▶ _GIVEN DATA_
-- start --

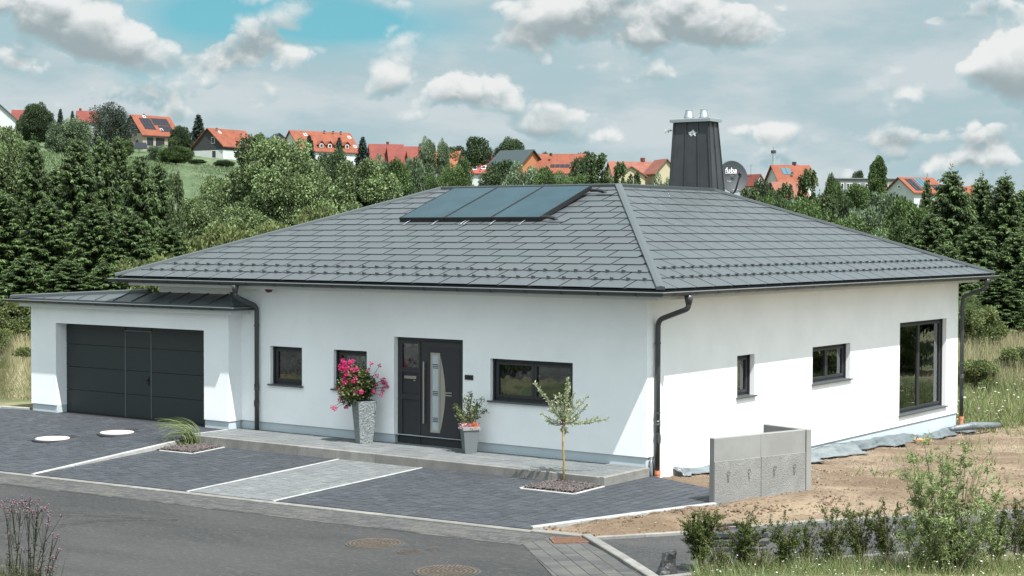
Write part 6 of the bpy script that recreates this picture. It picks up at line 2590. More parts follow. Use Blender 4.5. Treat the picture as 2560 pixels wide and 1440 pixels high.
# garden frame with panels in front
mb = MB()
c = Vector(spot(349, 372, 440))
mb.add([c + RH * -1.9, c + RH * 1.9, c + RH * 1.5 + BH * .9 + Vector((0, 0, 1.7)), c + RH * -1.3 + BH * .9 + Vector((0, 0, 1.7)), c + RH * -1.9 + BH * 1.8, c + RH * 1.9 + BH * 1.8], [(0, 1, 2, 3), (4, 0, 3), (1, 5, 2), (5, 4, 3, 2)])
o = mb.build('ground_solar_frame', pv_m, None)
tag(o, 'small dark solar frame standing in the garden of the tan house', 'solar frame')

# dark gabled house
h = House(566, 398, 470, 15.0, 11.0, 3.4, 8.2, 58, 'house with dark clad gable, white base and orange roof with dormers', w_white, tile_o, gable=w_dark)
mb = MB()
mb.add([h.P(-7.53, -5.52, 2.2), h.P(-7.53, 5.52, 2.2), h.P(-7.53, 5.52, 3.4), h.P(-7.53, -5.52, 3.4)], [(0, 1, 2, 3)])
mb.add([h.P(-7.53, -5.53, 2.2), h.P(7.53, -5.53, 2.2), h.P(7.53, -5.53, 2.9), h.P(-7.53, -5.53, 2.9)], [(0, 1, 2, 3)])
mb.build('dark_cladding', w_dark, h.t)
h.end(-1, -1.8, 4.1, 1.1, 1.6)
h.end(-1, -2.2, .2, 1.3, 1.8)
h.front(-2.2, .4, 1.2, 1.5)
h.front(.6, .4, 1.0, 1.5)
for u in (.4, 3.4, 6.2):
    h.dormer(u, .14, 1.9, 1.25, tile_o)
h.skylight(-4.2, .72, .9)
for u in (-5.2, 3.4, 5.6):
    h.dish(u, .82 if u < 0 else .6)
# long white row house with dormers
h = House(800, 410, 480, 19.5, 11.0, 3.6, 9.1, 38, 'long house with white gable and orange roof carrying a row of dormers', w_white, tile_o)
for u in (-2.6, .2, 2.8, 6.0):
    h.dormer(u, .16, 1.9, 1.2, tile_o)
h.skylight(-5.6, .74, 1.0)
h.skylight(9.0, .70, 1.0)
h.skylight(9.2, .24, 1.0)
h.end(-1, -2.6, 2.4, 1.6, 1.9)
for u in (1.0, 4.0, 6.6):
    h.dish(u, .88)
# small dark roofed house behind it
h = House(692, 372, 500, 6.0, 5.5, 2.2, 4.4, -68, 'small house with dark roof peeping out left of the long white gabled house', w_grey, tile_d)
h.front(0, 1.5, 1.2, 1.0)
# white house at the left edge
h = House(0, 326, 455, 9.0, 9.6, 2.6, 7.0, -78, 'white house with grey roof edge, cut by the left edge of the photo', w_white, tile_d, over=.6)
h.end(1, 0, 1, .1, .1)
for a in ((1.3, .3, 2.6, 1.8), (.1, 3.6, 1.3, 1.2)):
    h.end(-1, -a[0], a[1], a[2], a[3], .03)
h = House(54, 308, 480, 4.5, 5.0, 1.0, 3.6, 10, 'small red roofed house between the white gable and the dark round tree', w_white, tile_r)
h = House(222, 314, 480, 6.0, 6.5, 1.0, 4.0, 18, 'small red roofed house between silvery shrub and dark pine', w_white, tile_r)
h.chimney(-2.3, .5, .9)
# stepped red roofs
for k, (px, py, L, rh, lab) in enumerate(((965, 428, 9.0, 7.4, 'leftmost of the three stepped red roofed houses'), (1012, 434, 9.4, 7.4, 'middle one of the three stepped red roofed houses'), (1060, 440, 9.0, 6.8, 'rightmost of the three stepped red roofed houses'))):
    h = House(px, py, 470 - 3 * k, L, 9.5, 2.6, rh, 12, lab, w_white, tile_r)
    if k == 0:
        h.chimney(.5, .6, .9)
    mb = MB()
    mb.add([h.slope(-1.0, .25, .05), h.slope(4.2, .30, .05), h.slope(4.2, .78, .9)], [(0, 1, 2)])
    mb.build('roof_step', tile_r, h.roof)
# light orange tiled house
h = House(1103, 452, 440, 9.6, 9.5, 3.4, 7.6, -12, 'house with light orange tiled roof and white walls behind shrubs', w_white, tile_l)
h.front(-3.8, .6, .8, 1.2)
mb = MB()
for k in range(14):
    q_ = h.slope(-4.6 + .7 * k, .90, .0)
    mb.add([q_ + h.e * -.09, q_ + h.e * .09, q_ + h.e * .09 + Vector((0, 0, .22)), q_ + h.e * -.09 + Vector((0, 0, .22))], [(0, 1, 2, 3)])
mb.build('snow_hook', tile_r, h.roof, kind='stuff')
# red roof with skylights
h = House(1205, 452, 420, 9.5, 9.0, 2.0, 6.0, -8, 'house with bright red roof, two skylights and roof steps', w_white, mat('bright_red_roof', (0.2400, 0.0496, 0.0384), 0.7))
h.skylight(-1.2, .18, 1.1, .16)
h.skylight(1.0, .22, 1.1, .16)
h.chimney(1.8, .7, .5, rubber_m)
for k in range(8):
    mb = MB()
    q_ = h.slope(.2 + .16 * k, .10 + .10 * k, .08)
    mb.box(q_.x - .16, q_.x + .16, q_.y - .16, q_.y + .16, q_.z - .05, q_.z + .06)
    mb.build('roof_step', iron_dark, h.roof)
# dark roof with orange gable
h = House(1292, 446, 400, 9.0, 8.4, 3.4, 6.6, -38, 'house with dark green roof and orange gable wall', w_orange, tile_d, over=.7)
h.end(1, -1.0, 1.0, .8, 1.0)
# long orange roof
h = House(1403, 462, 400, 11.0, 9.6, 2.8, 7.2, -10, 'house with long orange roof, dark solar strip and white end wall', w_white, tile_o)
h.panels(-2.2, 2.6, .28, .44, 4, 1)
h.chimney(-2.2, .5, .3, rubber_m, v=-2.2)
h.end(1, -1.4, .9, .9, 1.6)
h.end(1, 1.2, .9, .9, 1.6)
h.front(4.0, .6, .8, 1.8)
h.front(5.0, .6, .8, 1.8)
# terracotta roofs with cream gable
h = House(1592, 468, 380, 12.5, 9.0, 2.6, 5.6, 8, 'cream house with broad terracotta roof and brick chimney left of the dark metal chimney', w_cream, tile_t)
h.chimney(1.4, .8, 1.1, tile_r)
h.front(2.0, .5, 1.6, 1.6, .08)
h = House(1652, 468, 372, 7.0, 5.0, 3.2, 6.0, -74, 'cream gable wing with tall windows directly left of the dark metal chimney', w_cream, tile_t)
h.end(-1, -1.0, 1.6, 1.0, 2.2, .08)
h.end(-1, 1.0, 1.6, 1.0, 2.2, .08)
h = House(1572, 470, 370, 4.0, 6.4, 2.6, 4.6, -80, 'small terracotta roofed wing behind the thin birches', w_cream, tile_t)
h.end(-1, .4, .6, 1.2, 1.6, .08)
# red roofed house right of the dish
h = House(1882, 484, 330, 4.4, 3.0, 1.6, 3.6, -60, 'narrow white gable with red roof right of the satellite dish', w_white, tile_r, over=.3)
h.end(-1, -.35, .2, .5, 1.2, .05)
h.end(-1, .55, .2, .5, 1.2, .05)
h = House(1925, 478, 400, 6.0, 6, 1.4, 2.6, 8, 'low grey roof between the narrow white gable and the collector roof', w_grey, tile_d)
h = House(1975, 480, 360, 8.0, 8.0, 2.2, 5.6, 12, 'red roofed house with two blue collectors and a dark chimney near the radio mast', w_white, tile_o)
h.panels(-2.6, -.5, .42, .80, 2, 1, pv_blue, 'collector')
h.chimney(1.0, .7, .9, rubber_m)
h.dish(-.8, .3)
h = House(1968, 500, 352, 6.5, 6.0, .8, 3.6, 14, 'low brownish tiled roof below the roof with blue collectors', w_white, tile_t)
# grey apartment block
q = Vector(spot(2142, 500, 360))
t = thing('apartment_block', q, 'flat grey apartment block with rows of windows left of the poplar', 'apartment block', 'houses on the hill')
mb = MB()


def bp(u, v, z):
    return q + RH * u + BH * v + Vector((0, 0, z))


mb.add([bp(u, v, z) for z in (-5, 4.4) for u, v in ((-5.2, -4), (9.2, -3), (9.2, 5), (-5.2, 4))], [(4, 5, 6, 7), (0, 1, 5, 4), (1, 2, 6, 5), (2, 3, 7, 6), (3, 0, 4, 7)])
mb.build('wall', w_grey, t)
mb = MB()
mb.add([bp(u, v, z) for z in (4.4, 4.6) for u, v in ((-5.4, -4.3), (9.4, -3.3), (9.4, 5.2), (-5.4, 4.2))], [(4, 5, 6, 7), (0, 1, 5, 4), (1, 2, 6, 5), (2, 3, 7, 6), (3, 0, 4, 7)])
mb.build('roof', w_grey, t)
for r_, z in enumerate((2.2, -.6)):
    for k, u in enumerate((-4.2, -2.4, -.6, 1.6, 3.6, 5.4, 7.4)):
        v = -4 + (u + 5.2) / 14.4 - .04
        mb = MB()
        mb.add([bp(u - .6, v, z), bp(u + .6, v, z), bp(u + .6, v, z + 1.3), bp(u - .6, v, z + 1.3)], [(0, 1, 2, 3)])
        w = mb.build('window', frame_far, t)
        mb = MB()
        for s in (-.28, .28):
            mb.add([bp(u + s - .22, v - .04, z + .1), bp(u + s + .22, v - .04, z + .1), bp(u + s + .22, v - .04, z + 1.2), bp(u + s - .22, v - .04, z + 1.2)], [(0, 1, 2, 3)])
        mb.build('pane', pane_far, w)
mb = MB()
mb.add([bp(-5.0, -4.5, .9), bp(-2.0, -4.4, .9), bp(-2.0, -4.4, 1.9), bp(-5.0, -4.5, 1.9)], [(0, 1, 2, 3)])
mb.build('balcony', w_white, t)
# dark roof with panels behind the white house
h = House(2262, 500, 380, 10.5, 8.0, 1.2, 4.0, 2, 'dark grey roofed house with solar panels behind the white round-window house', w_grey, tile_d)
h.panels(-4.8, -.6, .15, .6, 4, 2)
h.chimney(-2.6, .6, .6, rubber_m)
# white house with round window
h = House(2288, 512, 330, 8.0, 8.6, 2.4, 5.2, 27, 'white house with round gable window and orange roof with solar panels', w_white, tile_o, over=.5)
h.panels(-3.4, -1.6, .12, .86, 2, 2)
h.panels(-1.2, 1.2, .3, .9, 3, 2, pv_blue, 'collector')
h.panels(1.6, 3.6, .08, .5, 2, 1)
mb = MB()
c = h.P(-4.0 - .06, 0, 3.5)
mb.lathe([(.42, 0), (.42, .06), (0, .06)], c, 20, axis=-h.e)
rw = mb.build('round_window', frame_far, h.t)
mb = MB()
mb.lathe([(.27, .062), (0, .065)], c, 20, axis=-h.e)
mb.build('pane', pane_far, rw)
h.end(-1, -1.2, .2, 1.6, 1.4, .06)
h = House(2432, 490, 380, 5.0, 4.0, .5, 2.0, 10, 'small orange roof peeping between the right-hand spruces', w_white, tile_o)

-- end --

▶ _REQUIRED TASK_
Restate exactly, please, only the lines between the start of the data and the line containing "tag(o, 'small dark", both ends included, skipping the pictures.

▶ _RESPONSE TO THE EXERCISE_
Write part 6 of the bpy script that recreates this picture. It picks up at line 2590. More parts follow. Use Blender 4.5. Treat the picture as 2560 pixels wide and 1440 pixels high.
# garden frame with panels in front
mb = MB()
c = Vector(spot(349, 372, 440))
mb.add([c + RH * -1.9, c + RH * 1.9, c + RH * 1.5 + BH * .9 + Vector((0, 0, 1.7)), c + RH * -1.3 + BH * .9 + Vector((0, 0, 1.7)), c + RH * -1.9 + BH * 1.8, c + RH * 1.9 + BH * 1.8], [(0, 1, 2, 3), (4, 0, 3), (1, 5, 2), (5, 4, 3, 2)])
o = mb.build('ground_solar_frame', pv_m, None)
tag(o, 'small dark solar frame standing in the garden of the tan house', 'solar frame')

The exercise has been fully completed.